> **YOUR OBJECTIVE**: Every record must be written out once more, with nothing added or omitted.

> **DATA ENTRIES**:

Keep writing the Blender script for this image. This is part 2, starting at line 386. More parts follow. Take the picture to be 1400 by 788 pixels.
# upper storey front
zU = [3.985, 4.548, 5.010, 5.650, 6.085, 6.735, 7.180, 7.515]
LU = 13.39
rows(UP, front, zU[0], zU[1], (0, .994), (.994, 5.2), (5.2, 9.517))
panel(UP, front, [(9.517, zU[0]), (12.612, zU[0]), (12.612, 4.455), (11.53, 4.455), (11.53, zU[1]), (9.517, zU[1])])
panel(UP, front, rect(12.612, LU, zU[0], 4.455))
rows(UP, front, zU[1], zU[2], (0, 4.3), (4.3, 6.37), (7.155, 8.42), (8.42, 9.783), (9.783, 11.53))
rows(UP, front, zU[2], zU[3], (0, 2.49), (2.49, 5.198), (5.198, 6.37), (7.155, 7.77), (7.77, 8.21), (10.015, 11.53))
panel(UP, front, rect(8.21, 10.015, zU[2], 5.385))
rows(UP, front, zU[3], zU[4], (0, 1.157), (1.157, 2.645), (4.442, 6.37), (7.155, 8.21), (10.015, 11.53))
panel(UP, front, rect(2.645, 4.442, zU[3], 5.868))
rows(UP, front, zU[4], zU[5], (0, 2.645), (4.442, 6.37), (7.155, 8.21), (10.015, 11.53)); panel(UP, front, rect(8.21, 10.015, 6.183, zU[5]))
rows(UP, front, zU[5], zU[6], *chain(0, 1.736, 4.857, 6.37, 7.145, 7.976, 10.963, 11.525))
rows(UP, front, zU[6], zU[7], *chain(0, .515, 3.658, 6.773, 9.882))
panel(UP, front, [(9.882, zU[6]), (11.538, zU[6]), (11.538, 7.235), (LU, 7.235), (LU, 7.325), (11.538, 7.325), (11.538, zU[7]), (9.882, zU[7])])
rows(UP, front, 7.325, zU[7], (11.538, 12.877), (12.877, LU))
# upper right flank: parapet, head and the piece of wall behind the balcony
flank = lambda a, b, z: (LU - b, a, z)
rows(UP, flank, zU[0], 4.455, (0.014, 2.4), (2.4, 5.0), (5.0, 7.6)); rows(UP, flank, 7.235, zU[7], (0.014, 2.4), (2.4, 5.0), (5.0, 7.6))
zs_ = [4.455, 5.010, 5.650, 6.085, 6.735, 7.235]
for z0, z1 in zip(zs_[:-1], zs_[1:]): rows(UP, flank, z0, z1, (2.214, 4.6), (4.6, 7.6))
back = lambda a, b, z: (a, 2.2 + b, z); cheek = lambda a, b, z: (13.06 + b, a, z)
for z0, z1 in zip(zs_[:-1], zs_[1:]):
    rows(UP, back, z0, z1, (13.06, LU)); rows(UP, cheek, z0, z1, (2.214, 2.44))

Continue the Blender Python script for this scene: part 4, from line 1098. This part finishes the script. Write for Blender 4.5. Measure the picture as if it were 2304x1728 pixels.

> **WORKED SOLUTION**:
Keep writing the Blender script for this image. This is part 2, starting at line 386. More parts follow. Take the picture to be 1400 by 788 pixels.
# upper storey front
zU = [3.985, 4.548, 5.010, 5.650, 6.085, 6.735, 7.180, 7.515]
LU = 13.39
rows(UP, front, zU[0], zU[1], (0, .994), (.994, 5.2), (5.2, 9.517))
panel(UP, front, [(9.517, zU[0]), (12.612, zU[0]), (12.612, 4.455), (11.53, 4.455), (11.53, zU[1]), (9.517, zU[1])])
panel(UP, front, rect(12.612, LU, zU[0], 4.455))
rows(UP, front, zU[1], zU[2], (0, 4.3), (4.3, 6.37), (7.155, 8.42), (8.42, 9.783), (9.783, 11.53))
rows(UP, front, zU[2], zU[3], (0, 2.49), (2.49, 5.198), (5.198, 6.37), (7.155, 7.77), (7.77, 8.21), (10.015, 11.53))
panel(UP, front, rect(8.21, 10.015, zU[2], 5.385))
rows(UP, front, zU[3], zU[4], (0, 1.157), (1.157, 2.645), (4.442, 6.37), (7.155, 8.21), (10.015, 11.53))
panel(UP, front, rect(2.645, 4.442, zU[3], 5.868))
rows(UP, front, zU[4], zU[5], (0, 2.645), (4.442, 6.37), (7.155, 8.21), (10.015, 11.53)); panel(UP, front, rect(8.21, 10.015, 6.183, zU[5]))
rows(UP, front, zU[5], zU[6], *chain(0, 1.736, 4.857, 6.37, 7.145, 7.976, 10.963, 11.525))
rows(UP, front, zU[6], zU[7], *chain(0, .515, 3.658, 6.773, 9.882))
panel(UP, front, [(9.882, zU[6]), (11.538, zU[6]), (11.538, 7.235), (LU, 7.235), (LU, 7.325), (11.538, 7.325), (11.538, zU[7]), (9.882, zU[7])])
rows(UP, front, 7.325, zU[7], (11.538, 12.877), (12.877, LU))
# upper right flank: parapet, head and the piece of wall behind the balcony
flank = lambda a, b, z: (LU - b, a, z)
rows(UP, flank, zU[0], 4.455, (0.014, 2.4), (2.4, 5.0), (5.0, 7.6)); rows(UP, flank, 7.235, zU[7], (0.014, 2.4), (2.4, 5.0), (5.0, 7.6))
zs_ = [4.455, 5.010, 5.650, 6.085, 6.735, 7.235]
for z0, z1 in zip(zs_[:-1], zs_[1:]): rows(UP, flank, z0, z1, (2.214, 4.6), (4.6, 7.6))
back = lambda a, b, z: (a, 2.2 + b, z); cheek = lambda a, b, z: (13.06 + b, a, z)
for z0, z1 in zip(zs_[:-1], zs_[1:]):
    rows(UP, back, z0, z1, (13.06, LU)); rows(UP, cheek, z0, z1, (2.214, 2.44))

Continue the Blender Python script for this scene: part 4, from line 1098. This part finishes the script. Write for Blender 4.5. Measure the picture as if it were 2304x1728 pixels.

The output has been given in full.